### Stated goal:
Every line of the data that contains the string "Treat" must be copied.

### Stored rows:
** BEGIN **

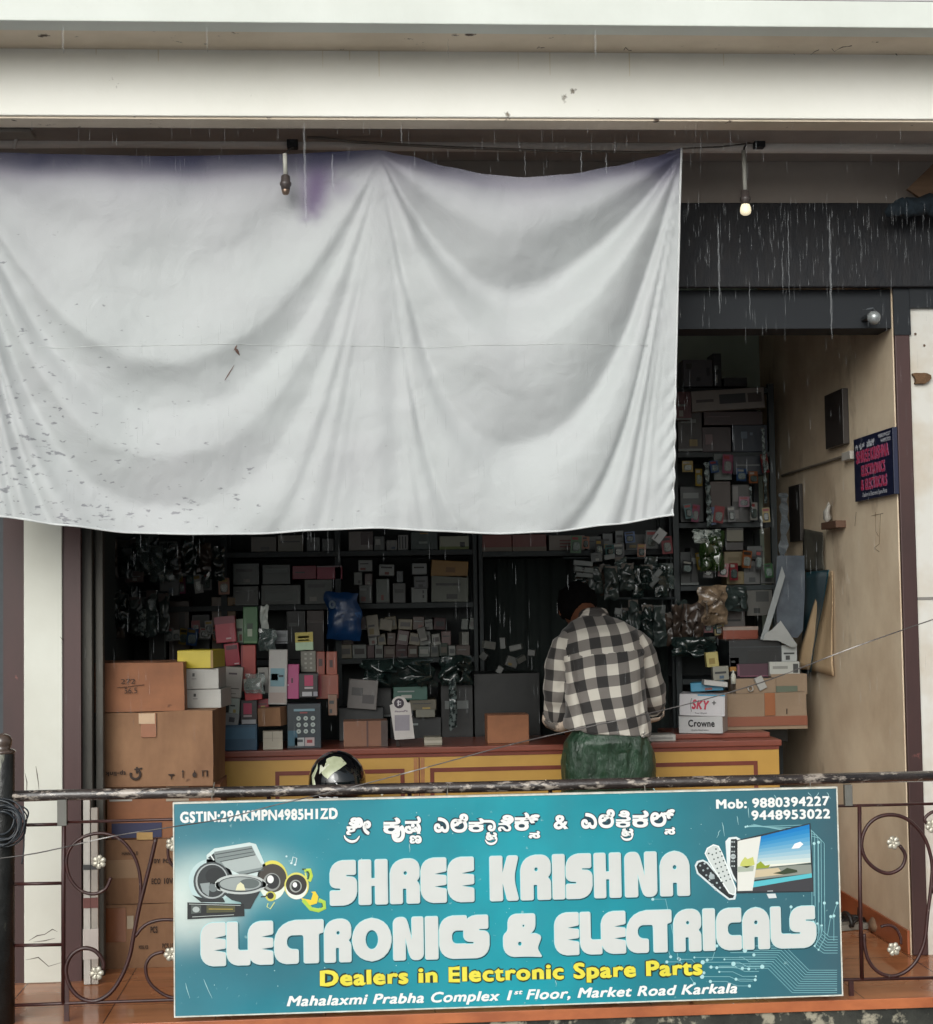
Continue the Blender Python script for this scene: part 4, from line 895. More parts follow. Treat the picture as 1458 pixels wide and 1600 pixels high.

** END **
** BEGIN **

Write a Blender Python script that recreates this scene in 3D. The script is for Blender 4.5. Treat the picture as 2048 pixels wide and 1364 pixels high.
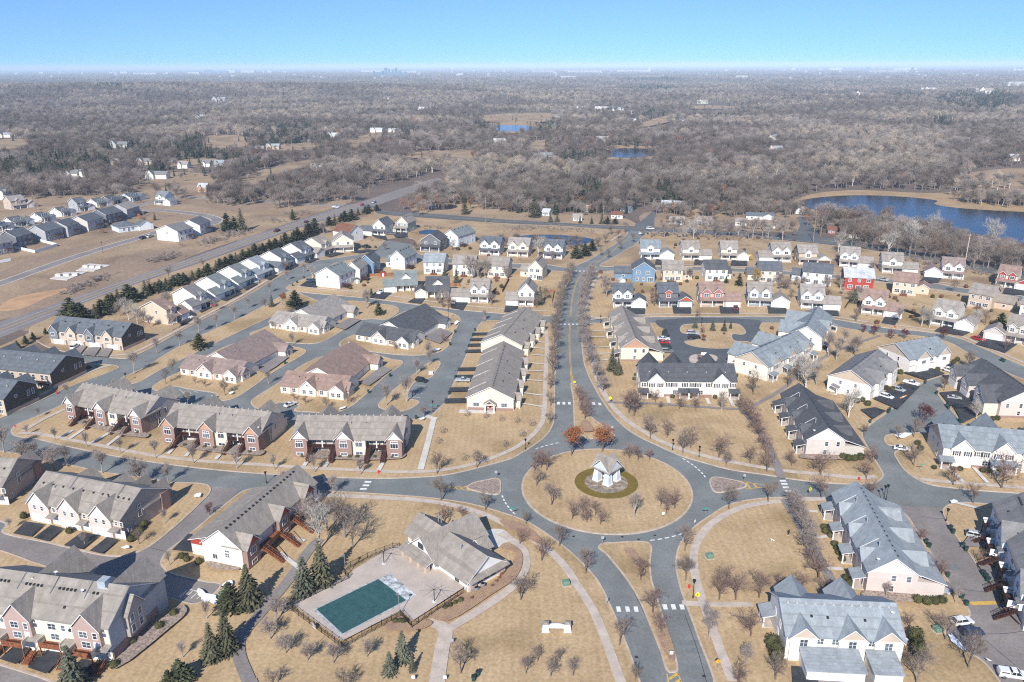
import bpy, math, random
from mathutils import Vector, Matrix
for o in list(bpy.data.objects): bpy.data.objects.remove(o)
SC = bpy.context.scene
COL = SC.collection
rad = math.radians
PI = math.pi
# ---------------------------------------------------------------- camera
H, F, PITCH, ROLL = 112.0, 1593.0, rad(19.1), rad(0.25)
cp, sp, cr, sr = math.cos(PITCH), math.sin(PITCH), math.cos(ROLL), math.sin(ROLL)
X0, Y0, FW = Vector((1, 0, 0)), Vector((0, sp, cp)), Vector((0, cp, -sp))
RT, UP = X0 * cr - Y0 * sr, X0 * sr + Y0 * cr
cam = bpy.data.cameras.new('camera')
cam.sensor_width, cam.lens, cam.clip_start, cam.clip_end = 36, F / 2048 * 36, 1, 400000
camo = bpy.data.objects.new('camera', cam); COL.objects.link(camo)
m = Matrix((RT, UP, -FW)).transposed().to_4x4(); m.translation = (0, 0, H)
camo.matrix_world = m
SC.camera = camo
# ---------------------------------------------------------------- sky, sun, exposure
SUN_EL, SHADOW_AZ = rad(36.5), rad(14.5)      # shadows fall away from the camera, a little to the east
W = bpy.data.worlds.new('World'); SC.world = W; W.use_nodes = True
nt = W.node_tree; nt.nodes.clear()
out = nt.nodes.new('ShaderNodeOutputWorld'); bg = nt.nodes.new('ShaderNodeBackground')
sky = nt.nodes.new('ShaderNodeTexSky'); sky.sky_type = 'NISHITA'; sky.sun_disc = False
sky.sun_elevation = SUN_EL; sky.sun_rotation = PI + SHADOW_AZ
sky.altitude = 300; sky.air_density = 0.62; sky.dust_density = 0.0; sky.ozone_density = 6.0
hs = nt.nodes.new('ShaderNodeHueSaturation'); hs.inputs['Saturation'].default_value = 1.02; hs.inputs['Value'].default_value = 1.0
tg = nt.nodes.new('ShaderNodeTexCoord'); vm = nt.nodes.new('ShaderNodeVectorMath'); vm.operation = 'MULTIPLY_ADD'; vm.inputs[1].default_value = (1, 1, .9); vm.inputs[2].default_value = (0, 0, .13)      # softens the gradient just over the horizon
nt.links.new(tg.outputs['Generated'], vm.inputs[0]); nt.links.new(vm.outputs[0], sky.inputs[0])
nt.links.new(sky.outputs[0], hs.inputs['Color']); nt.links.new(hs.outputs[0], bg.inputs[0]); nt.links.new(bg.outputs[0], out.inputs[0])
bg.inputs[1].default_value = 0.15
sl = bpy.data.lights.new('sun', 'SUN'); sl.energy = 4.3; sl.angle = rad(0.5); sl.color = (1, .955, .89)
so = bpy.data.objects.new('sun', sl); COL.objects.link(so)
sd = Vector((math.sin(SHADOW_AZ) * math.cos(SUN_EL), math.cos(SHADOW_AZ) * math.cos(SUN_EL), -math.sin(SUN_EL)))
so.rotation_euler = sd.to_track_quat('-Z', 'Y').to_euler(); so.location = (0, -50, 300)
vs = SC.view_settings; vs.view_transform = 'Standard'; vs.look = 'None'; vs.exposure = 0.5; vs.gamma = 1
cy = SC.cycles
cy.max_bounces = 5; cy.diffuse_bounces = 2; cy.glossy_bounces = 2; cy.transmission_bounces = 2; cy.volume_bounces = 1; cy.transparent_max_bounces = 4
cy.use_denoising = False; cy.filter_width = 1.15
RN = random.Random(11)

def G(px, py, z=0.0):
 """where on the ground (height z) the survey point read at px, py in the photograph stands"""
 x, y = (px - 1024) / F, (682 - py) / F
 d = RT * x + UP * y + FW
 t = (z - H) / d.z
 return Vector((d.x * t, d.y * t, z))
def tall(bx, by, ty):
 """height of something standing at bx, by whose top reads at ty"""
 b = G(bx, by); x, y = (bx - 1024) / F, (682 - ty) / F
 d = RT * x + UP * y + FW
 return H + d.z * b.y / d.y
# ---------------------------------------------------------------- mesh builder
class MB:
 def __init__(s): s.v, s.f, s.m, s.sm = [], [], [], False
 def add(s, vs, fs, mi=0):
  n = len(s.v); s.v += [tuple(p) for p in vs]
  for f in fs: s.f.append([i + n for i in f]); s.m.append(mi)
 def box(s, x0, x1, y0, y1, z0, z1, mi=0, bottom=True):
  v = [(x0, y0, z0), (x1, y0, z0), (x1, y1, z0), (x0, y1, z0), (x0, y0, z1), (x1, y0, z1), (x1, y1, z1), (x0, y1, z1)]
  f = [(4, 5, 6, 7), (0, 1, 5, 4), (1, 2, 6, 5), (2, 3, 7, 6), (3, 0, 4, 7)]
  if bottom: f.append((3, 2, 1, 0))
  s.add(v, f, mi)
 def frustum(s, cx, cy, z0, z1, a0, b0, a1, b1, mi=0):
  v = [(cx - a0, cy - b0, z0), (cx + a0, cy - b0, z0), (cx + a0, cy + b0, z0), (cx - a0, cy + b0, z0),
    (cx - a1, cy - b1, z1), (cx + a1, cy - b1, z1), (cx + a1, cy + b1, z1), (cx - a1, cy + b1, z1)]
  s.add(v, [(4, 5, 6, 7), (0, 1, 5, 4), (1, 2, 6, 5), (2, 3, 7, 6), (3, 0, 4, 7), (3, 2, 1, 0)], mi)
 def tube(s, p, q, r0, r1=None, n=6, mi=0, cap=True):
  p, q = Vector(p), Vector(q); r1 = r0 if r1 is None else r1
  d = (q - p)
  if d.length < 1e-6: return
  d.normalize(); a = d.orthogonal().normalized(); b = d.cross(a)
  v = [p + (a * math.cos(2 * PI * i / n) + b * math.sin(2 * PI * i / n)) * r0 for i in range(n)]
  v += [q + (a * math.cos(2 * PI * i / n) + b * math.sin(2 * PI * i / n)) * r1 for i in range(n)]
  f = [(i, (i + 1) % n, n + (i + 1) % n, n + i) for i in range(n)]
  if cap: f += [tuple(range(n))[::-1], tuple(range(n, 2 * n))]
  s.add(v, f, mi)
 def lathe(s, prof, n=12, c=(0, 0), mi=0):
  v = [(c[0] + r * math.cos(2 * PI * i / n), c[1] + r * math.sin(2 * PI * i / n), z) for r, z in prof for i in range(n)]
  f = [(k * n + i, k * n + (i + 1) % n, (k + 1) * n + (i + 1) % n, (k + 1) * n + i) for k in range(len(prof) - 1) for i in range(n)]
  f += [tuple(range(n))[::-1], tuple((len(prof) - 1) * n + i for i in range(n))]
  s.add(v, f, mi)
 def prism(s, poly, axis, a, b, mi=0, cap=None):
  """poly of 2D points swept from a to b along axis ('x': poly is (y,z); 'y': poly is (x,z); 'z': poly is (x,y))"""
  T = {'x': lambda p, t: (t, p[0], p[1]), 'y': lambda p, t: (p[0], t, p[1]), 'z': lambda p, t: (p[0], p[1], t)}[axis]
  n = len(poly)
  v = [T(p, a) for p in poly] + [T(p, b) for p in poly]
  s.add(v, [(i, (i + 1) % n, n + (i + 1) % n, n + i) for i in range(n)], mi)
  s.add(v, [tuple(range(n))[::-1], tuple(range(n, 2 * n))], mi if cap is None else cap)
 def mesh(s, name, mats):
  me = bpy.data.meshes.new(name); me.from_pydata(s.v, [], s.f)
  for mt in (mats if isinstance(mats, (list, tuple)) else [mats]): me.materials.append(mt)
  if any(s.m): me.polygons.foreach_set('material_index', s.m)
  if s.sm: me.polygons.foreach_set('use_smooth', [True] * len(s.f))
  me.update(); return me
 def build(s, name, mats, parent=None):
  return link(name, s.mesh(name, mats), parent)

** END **

### Result:
Continue the Blender Python script for this scene: part 4, from line 895. More parts follow. Treat the picture as 1458 pixels wide and 1600 pixels high.
Write a Blender Python script that recreates this scene in 3D. The script is for Blender 4.5. Treat the picture as 2048 pixels wide and 1364 pixels high.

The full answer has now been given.